• [YOUR TASK]
Wherever a line in the data below holds "scene", copy that line.
— Begin —
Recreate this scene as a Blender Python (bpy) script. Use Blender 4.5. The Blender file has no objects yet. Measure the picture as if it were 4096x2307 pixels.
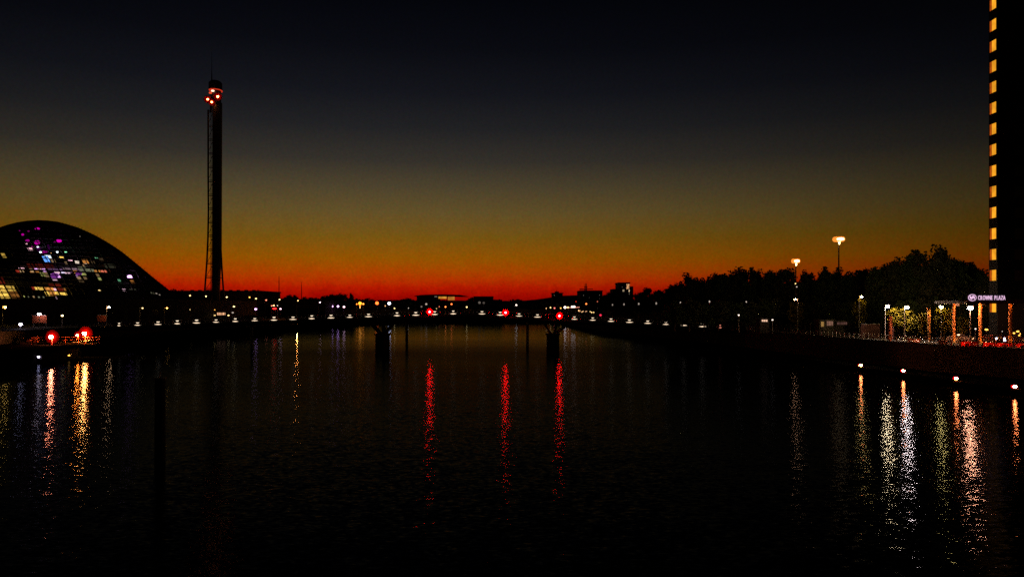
import bpy, math, random
from mathutils import Vector, Quaternion
random.seed(7)
sc = bpy.context.scene
col = sc.collection

# ------------------------------------------------------------------ camera
EYE = 12.0; F = 3072.0; CX = 2048.0; HY = 1225.0
cd = bpy.data.cameras.new('camera'); cam = bpy.data.objects.new('camera', cd); col.objects.link(cam)
cam.location = (0, 0, EYE); cam.rotation_euler = (math.pi/2, 0, 0)
cd.sensor_width = 36; cd.lens = 27; cd.shift_y = (HY-1153.5)/4096
cd.clip_start = 0.5; cd.clip_end = 20000
sc.camera = cam
sc.view_settings.view_transform = 'Standard'; sc.view_settings.look = 'None'
sc.view_settings.exposure = 0; sc.view_settings.gamma = 1
try: sc.view_settings.use_curve_mapping = False
except Exception: pass

# ------------------------------------------------------------------ sky (sun already below the horizon)
def lin(c):
    return tuple(((v/255)/12.92 if v/255 <= .04045 else ((v/255+.055)/1.055)**2.4) for v in c)
w = bpy.data.worlds.new('World'); sc.world = w; w.use_nodes = True
nt = w.node_tree; nt.nodes.clear()
def N(t, **k):
    n = nt.nodes.new(t)
    for a, b in k.items(): setattr(n, a, b)
    return n
def M_(op, a, b=None):
    n = nt.nodes.new('ShaderNodeMath'); n.operation = op
    for i, v in enumerate((a, b)):
        if v is None: continue
        if hasattr(v, 'links'): nt.links.new(v, n.inputs[i])
        else: n.inputs[i].default_value = v
    return n.outputs[0]
tc = N('ShaderNodeTexCoord'); sep = N('ShaderNodeSeparateXYZ')
nt.links.new(tc.outputs['Generated'], sep.inputs[0])
noi = N('ShaderNodeTexNoise'); noi.inputs['Scale'].default_value = 55; noi.inputs['Detail'].default_value = 6; noi.inputs['Roughness'].default_value = .75
nt.links.new(tc.outputs['Generated'], noi.inputs['Vector'])
pos = M_('MULTIPLY', sep.outputs[2], 2.0)
pos = M_('ADD', pos, M_('MULTIPLY', M_('SUBTRACT', noi.outputs[0], .5), .03))
ramp = N('ShaderNodeValToRGB'); cr = ramp.color_ramp
stops = [(1225,(112,4,0)),(1200,(142,5,0)),(1180,(160,9,0)),(1150,(177,26,0)),(1120,(177,50,0)),(1085,(166,68,0)),(1035,(146,82,2)),
         (950,(118,84,18)),(850,(97,79,40)),(750,(76,66,45)),(650,(52,48,42)),(520,(33,33,35)),(380,(20,21,27)),(200,(10,11,17)),(0,(4,5,10))]
els = cr.elements
while len(els) > 1: els.remove(els[-1])
for i, (y, c) in enumerate(stops):
    t = (HY-y)/F; z = t/math.sqrt(1+t*t); p = min(1, z*2)
    e = els[0] if i == 0 else els.new(p)
    e.position = p; e.color = (*lin(c), 1)
e = els.new(1.0); e.color = (*lin((3,4,8)), 1)
nt.links.new(pos, ramp.inputs[0])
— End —
• [WRITTEN ANSWER]
Recreate this scene as a Blender Python (bpy) script. Use Blender 4.5. The Blender file has no objects yet. Measure the picture as if it were 4096x2307 pixels.
sc = bpy.context.scene